Martin Wolf: Osborne has now been proved wrong on austerity:

Nobody thought a recovery would never happen--merely that it would be delayed. "The UK economy is recovering. The government is vindicated. Its critics should crawl into a hole." This, in essence, is what George Osborne, the chancellor…. Performance since Mr Osborne took office in May 2010 has been dismal. Over three years, the economy has grown by a cumulative total of 2.2 per cent. In June 2010 the Office for Budget Responsibility forecast that the economy would expand by 8.2 per cent between 2010 and 2013… the slowest British recovery on record…. Spencer Dale and James Talbot of the Bank of England have shown that UK performance is dismal even by the standards of other crisis-hit, high-income economies…. Mr Osborne responds that fiscal policy did not cause the dismal underperformance. That was due to inflation shocks and the eurozone. Since Mr Osborne was a cheerleader for the eurozone’s austerity, he cannot wash his hands of all blame.

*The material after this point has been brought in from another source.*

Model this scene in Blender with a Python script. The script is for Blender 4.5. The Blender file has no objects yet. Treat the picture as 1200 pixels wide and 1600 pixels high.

But the more important point, as Simon Wren-Lewis of Oxford university has pointed out, is that the debate is not about what caused the unforecast slowdown. What matters is whether the economy has been weaker with austerity than without it. Little doubt exists over the answer to this question. With interest rates at the zero bound, austerity weakened the economy relative to what might otherwise have happened. The question is only how much it has done so. It is impossible to know counterfactuals. But Oscar Jordà and Alan Taylor of the University of California, Davis, concluded that in 2013 UK GDP will be about 3 per cent smaller than it would otherwise have been.